Here’s the problem: If the world’s best and brightest can’t come here, they’ll go elsewhere. Indeed, China has a national policy to seduce back Chinese-born-and-U.S.-educated American citizens and visa holders. Faced with deciding between a good job and large salary, which is what the Chinese are offering, or going to the back of the U.S. visa line after graduation, which would you choose? Other nations, including Australia, Canada and New Zealand, also offer skilled immigrant workers strong incentives to come to their shores.

Meanwhile, the United States lumbers along, happily using taxpayer money to train foreign-born students at our world-class universities. They get their degrees and then we send them packing — so they can become our competitors. It makes no sense.
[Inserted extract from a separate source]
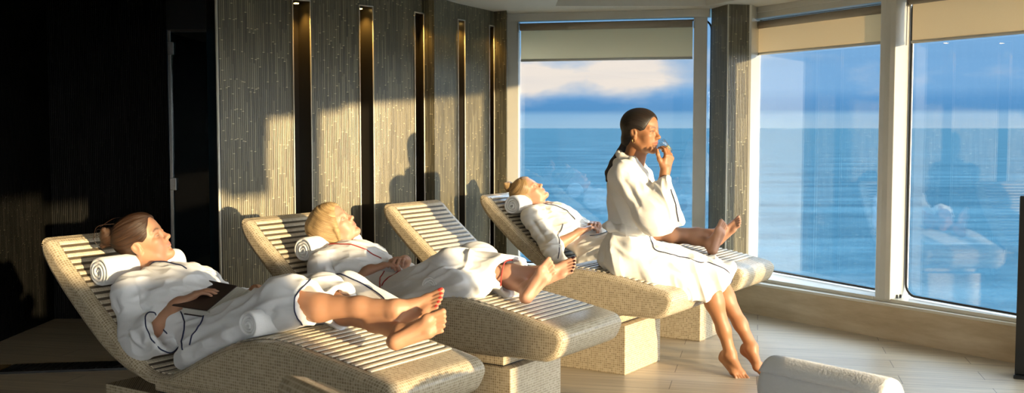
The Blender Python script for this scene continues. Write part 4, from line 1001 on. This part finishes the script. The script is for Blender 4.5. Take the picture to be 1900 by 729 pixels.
tag(m.build('ceiling',[M['ceil'],M['ceil_in']]),kind='structure')

# ---- windows
def window(n,A,B,z0=.25,z1=2.10,depth=.20,frame=.045,open_mat='frame_lit',blind=1.81,near_reveal=None,visible=True):
    """A left end, B right end of the glass line as seen from the room; the room lies to the right of A->B ... """
    A=Vector(A);B=Vector(B);d=(B-A).normalized();nrm=Vector((d.y,-d.x))   # towards the room
    root=empty('window_%d'%n,(A.x,A.y,0),math.atan2(d.y,d.x)); tag(root,kind='structure'); L=(B-A).length
    # local x along glass, local -y towards the room
    m=MB(); m.box((L/2,0,(z0+z1)/2),(L/2,.005,(z1-z0)/2)); m.build('pane',M['glass'],root)
    g=MB(); w=.008
    def ring(mb,x0,x1,za,zb,r,rad=.05):
        pts=[]
        for cx,cz,a0 in ((x1-rad,zb-rad,0),(x0+rad,zb-rad,90),(x0+rad,za+rad,180),(x1-rad,za+rad,270)):
            for k in range(6): a=R(a0+k*18); pts.append((cx+rad*math.cos(a),-.012,cz+rad*math.sin(a)))
        mb.tube(pts+[pts[0]],r,6)
    ring(g,.012,L-.012,z0+.012,z1-.012,w,.07); g.build('gasket',M['gasket'],root)
    return root,L
# glass lines
W1=((-.02,8.305),(1.475,7.93)); W2=((1.80,7.96),(2.405,6.77)); W3=((2.455,6.645),(3.13,5.35))
window(1,*W1); window(2,*W2); window(3,*W3)
def local_to(A,B):
    A=Vector(A);B=Vector(B);d=(B-A).normalized();n=Vector((d.y,-d.x)); return lambda x,y: (A.x+d.x*x+n.x*y,A.y+d.y*x+n.y*y)
def post(name,A,B,x0,x1,y0,y1,z0,z1,mat,bev=.004,mm=None):
    f=local_to(A,B); m=MB(); m.prism([f(x0,y0),f(x1,y0),f(x1,y1),f(x0,y1)],z0,z1); o=m.build(name,mat,None,bev); return tag(o,kind='structure')
# window 1 surround
post('trim_7',*W1,-.03,.085,.0,.055,.0,2.11,M['frame'])          # left jamb
post('trim_8',*W1,1.405,1.50,.0,.055,.0,2.11,M['frame'])         # right jamb
post('trim_9',*W1,-.06,1.52,-.02,.07,2.105,Hc,M['frame'])        # head
post('trim_10',*W1,-.03,1.50,-.03,.06,.0,.25,M['frame'])         # bottom rail
# pillar between windows 1 and 2
m=MB(); m.prism([(1.455,7.90),(1.515,7.60),(1.665,7.63),(1.66,7.95)],0,Hc)
vsP=[];fsP=[];uvP=[]
pp=[(1.455,7.90),(1.517,7.60),(1.675,7.64),(1.70,7.98)]; s=0
for i in range(3):
    a,b=pp[i],pp[i+1];L=math.hypot(b[0]-a[0],b[1]-a[1]);o=len(vsP);vsP+=[(*a,0),(*b,0),(*b,Hc),(*a,Hc)];fsP.append((o,o+1,o+2,o+3));uvP+=[(s,0),(s+L,0),(s+L,Hc),(s,Hc)];s+=L
o=len(vsP);vsP+=[(*pp[3],0),(*pp[0],0),(*pp[0],Hc),(*pp[3],Hc)];fsP.append((o,o+1,o+2,o+3));uvP+=[(0,0),(.3,0),(.3,2),(0,2)]
tag(mesh_obj('wall_pillar',vsP,fsP,M['reed'],None,False,None,uvP),kind='structure')
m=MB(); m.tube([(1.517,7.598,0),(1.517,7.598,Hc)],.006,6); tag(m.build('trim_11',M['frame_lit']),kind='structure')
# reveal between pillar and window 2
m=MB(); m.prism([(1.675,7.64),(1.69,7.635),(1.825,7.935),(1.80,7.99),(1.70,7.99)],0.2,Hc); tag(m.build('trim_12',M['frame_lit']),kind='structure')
# mullion between 2 and 3 (rounded front, flat return towards the camera)
f=local_to((2.40,6.78),(2.46,6.635))
m=MB(); pts=[]
fx=local_to(*W2)
base=[fx(1.325,-.02),fx(1.325,.10),fx(1.335,.135),fx(1.36,.155),fx(1.40,.163),fx(1.44,.160),fx(1.470,.148),fx(1.470,.02),fx(1.45,-.03)]
m.prism(base,.235,Hc); tag(m.build('trim_13',M['frame'],None,.003),kind='structure')
m=MB()
for k in (0,1):
    q=fx(1.474,.06+.03*k); m.box((q[0],q[1],.255),(.004,.004,.012))
tag(m.build('trim_14',M['gasket']),kind='structure')
# heads above windows 2 and 3
def head_rail(name,W,x0,x1):
    f=local_to(*W); m=MB(); m.prism([f(x0,-.03),f(x1,-.03),f(x1,.10),f(x0,.10)][::-1],2.085,Hc); m.prism([f(x0,.10),f(x1,.10),f(x1,.115),f(x0,.115)][::-1],2.125,Hc); tag(m.build(name,[M['frame']],None,.003),kind='structure')
head_rail('trim_15',W2,-.05,1.34); head_rail('trim_16',W3,-.0,1.45)
# plinth and ledges under windows 2-3
PL=[(1.47,7.80),(1.69,7.45),(2.235,6.66),(2.78,5.87),(3.5,4.85)]
OUT=[(1.55,8.1),(1.83,8.02),(2.45,6.85),(3.06,5.75),(3.75,4.85)]
def ribbon(name,P,Q,z0,z1,mat,bev=0):
    m=MB()
    for i in range(len(P)-1): m.prism([P[i],P[i+1],Q[i+1],Q[i]],z0,z1)
    return tag(m.build(name,mat,None,bev),kind='structure')
def lerp2(P,Q,t): return [(p[0]+(q[0]-p[0])*t,p[1]+(q[1]-p[1])*t) for p,q in zip(P,Q)]
ribbon('trim_17',PL,OUT,0,.205,M['stone']); 
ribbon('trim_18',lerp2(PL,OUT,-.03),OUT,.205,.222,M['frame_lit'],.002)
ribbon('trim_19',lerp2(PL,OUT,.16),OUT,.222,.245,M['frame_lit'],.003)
# dark post at the right edge of the view
m=MB(); m.prism([(2.615,5.52),(2.74,5.44),(2.80,5.55),(2.70,5.62)],0.02,.95); 
m.prism([(2.60,5.50),(2.75,5.42),(2.82,5.55),(2.70,5.65)],0,.02)
o=m.build('post',M['dark'],None,.004); o['label']='black post standing at the right edge beside the window ledge'; o['category']='post'

window(31,(2.6,-4.62),(-2.6,-4.62),.6,2.0)  # unseen window behind the camera, added to let in fill light
# blinds
def blind(W,x0,x1,zb,zt,off,label,pos=None):
    A=Vector(W[0]);B=Vector(W[1]);d=(B-A).normalized(); root=empty('roller_blind',(A.x,A.y,0),math.atan2(d.y,d.x)); tag(root,label,'blind','beige roller blinds')
    m=MB(); m.box(((x0+x1)/2,-off,(zb+zt)/2),((x1-x0)/2,.0012,(zt-zb)/2)); m.build('fabric',M['blind'],root)
    m=MB(); m.tube([(x0,-off,zb),(x1,-off,zb)],.010,10); m.build('hem_bar',M['frame'],root)
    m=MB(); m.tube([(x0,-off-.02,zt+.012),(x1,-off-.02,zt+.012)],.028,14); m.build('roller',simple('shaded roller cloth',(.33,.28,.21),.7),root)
    for x in (x0-.012,x1+.012):
        m=MB(); m.box((x,-off-.02,zt+.008),(.005,.022,.034)); m.build('bracket',M['metal'],root,.004)
    m=MB(); m.tube([(x0-.016,-off-.03,zt),(x0-.018,-off-.03,zb-.02)],.0025,6); m.build('pull_cord',M['frame'],root)
    return root
blind(W1,.10,1.395,1.812,2.05,.035,'beige roller blind on the window behind the woman with the drink')
blind(W2,.04,1.31,1.835,2.03,.05,'sunlit beige roller blind on the window just right of the tiled pillar')
blind(W3,.05,1.40,1.82,2.06,.05,'sunlit beige roller blind on the rightmost window, top right corner')

# unseen window wall round behind the camera, sills and heads shaped to steer sun and shade
S=[(3.13,5.35),(3.62,4.35),(3.62,4.28),(3.90,3.0)]
def ext(name,a,b,z0,z1,mat=M['frame'],t=.16):
    m=MB(); m.slab(a,b,t,z0,z1,1); tag(m.build(name,mat),kind='structure')
k=20
SW=[(3.13,5.35),(3.45,4.7),(3.72,3.85),(3.88,2.8),(3.90,2.2),(3.92,1.0),(3.92,-1.25),(3.92,-4.4),(3.92,-4.7)]
def swp(y):
    ys=[p[1] for p in SW][::-1]; xs=[p[0] for p in SW][::-1]; return (float(np.interp(y,ys,xs)),y)
OPEN=[(5.25,4.25,.25,1.97),(4.11,3.48,.25,1.97),(3.38,1.65,.25,1.96),(1.65,1.43,.95,1.93),(1.27,.936,.95,1.92),(.936,.73,.95,1.48),(.73,.60,.25,1.48),(.60,.12,1.19,1.52),(.12,-.86,.25,1.60),(-.86,-4.1,1.28,1.60)]
cur=5.35; nt=20
def seg(y0,y1,z0,z1,mat=None):
    global nt
    n=max(1,int(abs(y0-y1)/.4)); m=MB()
    for k in range(n):
        a=swp(y0+(y1-y0)*k/n);b=swp(y0+(y1-y0)*(k+1)/n); m.slab(a,b,.05,z0,z1,1)
    tag(m.build('trim_%d'%nt,mat or M['frame']),kind='structure'); nt+=1
for nw,(a,b,zs,zh) in enumerate(OPEN,4):
    if cur-a>.01: seg(cur,a,0,Hc)
    seg(a,b,0,zs,M['stone']); seg(a,b,zh,Hc); cur=b
seg(cur,-4.7,0,Hc)

for nw,(a,b) in enumerate([(5.25,4.25),(4.11,3.48),(3.38,1.43),(1.27,-.86),(-.86,-4.1)],4): window(nw,swp(a),swp(b),.25,1.97)


# ---- sea and sky
m=MB(); m.box((0,15000,-14),(30000,16000,.5)); o=m.build('sea',M['sea']); tag(o,kind='structure')
W=bpy.data.worlds.new('sky'); scene.world=W; W.use_nodes=True; t=W.node_tree; t.nodes.clear()
class WT(NT):
    def __init__(s,t): s.t=t
wt=WT(t); out=t.nodes.new('ShaderNodeOutputWorld'); bg=t.nodes.new('ShaderNodeBackground'); t.links.new(bg.outputs[0],out.inputs[0])
gen=t.nodes.new('ShaderNodeTexCoord').outputs['Generated']; x,y,z=wt.xyz(gen)
el=z
az=wt.math('ARCTAN2',x,y)
base=wt.ramp(wt.math('MULTIPLY',el,8.0),[(0,(.36,.58,.78)),(.09,(.28,.51,.76)),(.13,(.11,.32,.62)),(.2,(.12,.34,.66)),(.28,(.20,.44,.76)),(1,(.24,.47,.78))])
cv=wt.comb(wt.math('MULTIPLY',az,7),wt.math('MULTIPLY',el,17),3.1)
n=wt.noise(cv,1.5,7,.56)
# a bright cumulus bank ahead of the bow, thinning out to the right
def blob(a0,w,e0,h): 
    p=wt.math('POWER',wt.math('DIVIDE',wt.math('SUBTRACT',az,a0),w),2); q=wt.math('POWER',wt.math('DIVIDE',wt.math('SUBTRACT',el,e0),h),2)
    return wt.math('EXPONENT',wt.math('MULTIPLY',wt.math('ADD',p,q),-1))
bk=wt.math('ADD',wt.math('ADD',blob(.115,.11,.050,.026),wt.math('MULTIPLY',blob(.0,.04,.04,.022),.7)),wt.math('ADD',wt.math('MULTIPLY',blob(.25,.05,.066,.008),.5),wt.math('MULTIPLY',blob(.33,.12,.045,.018),.28)))
f=wt.math('MULTIPLY_ADD',wt.math('SUBTRACT',n,.5),2.6,wt.math('MULTIPLY_ADD',bk,1.55,-.45),clamp=True)
col=wt.mix(f,base,wt.ramp(f,[(.0,(.38,.56,.80)),(.5,(.66,.70,.76)),(1,(.98,.86,.76))]))
n2=wt.noise(wt.comb(wt.math('MULTIPLY',az,3),wt.math('MULTIPLY',el,40),9),1.4,4,.5)
col=wt.mix(wt.math('MULTIPLY',wt.math('SUBTRACT',n2,.5,clamp=True),.8),col,(.12,.30,.56,1))
# towards the low sun the sky is far brighter and warm; overhead it is a brighter blue than at the dark horizon
sd=wt.math('ADD',wt.math('MULTIPLY',x,.71),wt.math('MULTIPLY',y,-.704)); sd=wt.math('POWER',wt.math('MAXIMUM',sd,0),1.5)
glow=wt.n('VectorMath',operation='SCALE'); glow.inputs[0].default_value=(.94,.93,.90); wt.set(glow.inputs['Scale'],wt.math('MULTIPLY',sd,wt.math('MULTIPLY',wt.math('GREATER_THAN',z,-.02),12.0)))
hi=wt.n('VectorMath',operation='SCALE'); hi.inputs[0].default_value=(.62,.80,1.0); wt.set(hi.inputs['Scale'],wt.math('MULTIPLY',wt.math('SUBTRACT',z,.22,clamp=True),22.0))
a1=wt.n('VectorMath',operation='ADD'); wt.set(a1.inputs[0],col); wt.set(a1.inputs[1],glow.outputs[0]); a2=wt.n('VectorMath',operation='ADD'); wt.set(a2.inputs[0],a1.outputs[0]); wt.set(a2.inputs[1],hi.outputs[0])
t.links.new(a2.outputs[0],bg.inputs[0]); bg.inputs[1].default_value=1.0
# sun
sl=bpy.data.lights.new('sun','SUN'); sl.energy=11.0; sl.color=(1,.74,.42); sl.angle=R(.6)
so=bpy.data.objects.new('sun',sl); COL.objects.link(so)
el_=R(4.3); dirn=Vector((SUNH.x*math.cos(el_),SUNH.y*math.cos(el_),math.sin(el_))).normalized()
so.rotation_euler=dirn.to_track_quat('Z','Y').to_euler(); so.location=(3,-3,3)


# ------------------------------------------------------------------ camera
cam=bpy.data.cameras.new('camera'); co=bpy.data.objects.new('camera',cam); COL.objects.link(co)
co.location=(0,0,CAM_H); co.rotation_euler=(math.pi/2-PITCH,0,0)
cam.sensor_width=36; cam.lens=FPX/1900*36; cam.clip_end=60000; cam.clip_start=.05
cam.dof.use_dof=True; cam.dof.focus_distance=5.2; cam.dof.aperture_fstop=5.6
scene.camera=co
vs_=scene.view_settings; vs_.view_transform='Standard'; vs_.look='None'; vs_.gamma=1; vs_.use_curve_mapping=False; vs_.exposure=0.18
If we want to approach immigration reform strategically, then the place to start is with our inane visa policies restricting the number of skilled workers. Right now in the House of Representatives, two bills would do just that.

The first is Rep. Zoe Lofgren’s (D-Calif.) Immigration Driving Entrepreneurship in America Act, which would allow U.S. companies to attract and retain immigrants with degrees in the science, technology, engineering and math fields. The bill would also create a new green card for foreign-born entrepreneurs who begin a startup and create jobs. In other words, Lofgren’s bill would provide skilled immigrants with both the means and the incentives to build their lives and their dreams in America.

The other bill is from Rep. Darrell Issa (R-Calif.) and would reform the Immigration and Nationality Act to eliminate the Diversity Immigrant Visa Program and reallocate those visas (about 55,000 a year) to immigrants with advanced degrees. Some might argue that it’s only fair to set aside visas for countries with low rates of U.S. immigration. But we have to ask ourselves what is a higher national priority: Meeting quotas or rebuilding America’s economic engine?

Both bills recognize the value of strategic immigration. They identify a specific problem — America’s mindless visa policies — and provide sensible solutions. Best of all, one comes from a Democrat, the other from a Republican. It turns out that Congress can work together, if we can just set aside the Washington twitch to fix everything in one bill.

Gary Shapiro is president and CEO of the Consumer Electronics Association and author of “The Comeback: How Innovation Will Restore the American Dream.”